The sexist pig in me — I grew up in the '70s, when everything was made of sleaze — when I go to the Mai Kai and I see half-naked girls with coconut shells on their tits serving me drinks, I am more than happy.  But by today's standards, we can't do that in contemporary tiki bars.  So instead of girls with coconuts I get guys with really big beards, and that's fine.
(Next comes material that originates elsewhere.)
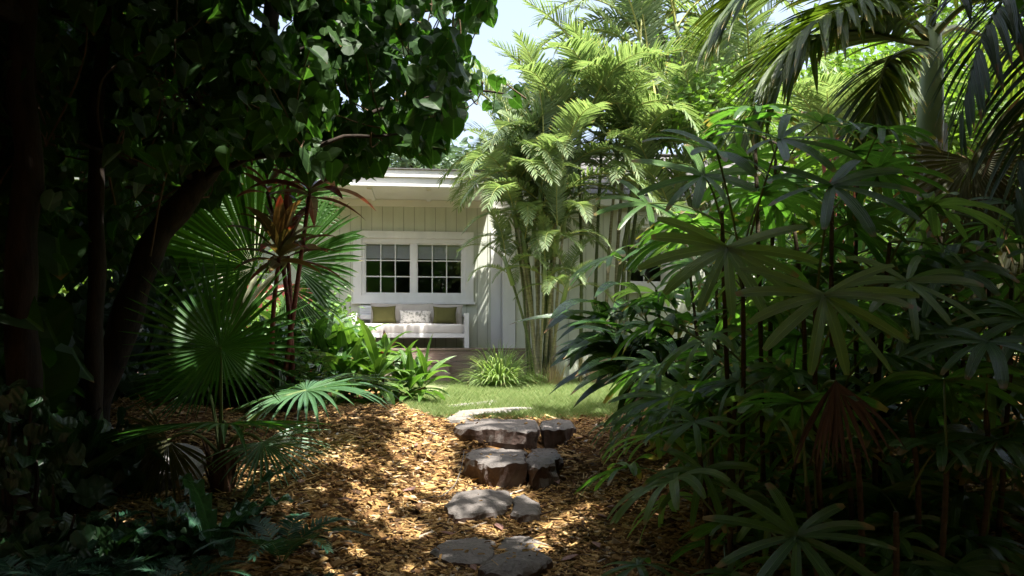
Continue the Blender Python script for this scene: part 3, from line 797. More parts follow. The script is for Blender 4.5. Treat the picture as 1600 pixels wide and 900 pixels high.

Today the bartender is the show and the drink is made in front of you, with all kinds of seriousness.  Whereas if you go to the Mai Kai, and this was a tradition that started with Donn Beach [founder of legendary tiki bar Don The Beachcomber], the drinks were made in the kitchen — the girls with the coconuts were not making the drinks, they were just serving them.... All of these drinks were designed [to be made] on an assembly line in the kitchen.  It didn't take you 15 minutes to make a drink, because there were 4 or 5 people making it.

A lot of these places did have the Polynesian music playing, they had the "mystery bowl" on the menu — they had that at the Kahiki [outside of Chicago]. It was a huge gong that someone would hit somewhere, and it would just resonate throughout the whole room.  And then this woman would come out holding this big bowl with dry ice like a foot above the damn thing, she'd come and deliver it to the table.  It was focused on how it was delivered to your table.  The bars in these places were normally quite small.  The original bar at the Kowloon is probably about 8 seats.  The idea was you went to dinner there and you sat at your table and your drinks were brought to you.  

[On the Tonga Room in San Francisco] Every time they threaten to close it, another 50,000 people show up!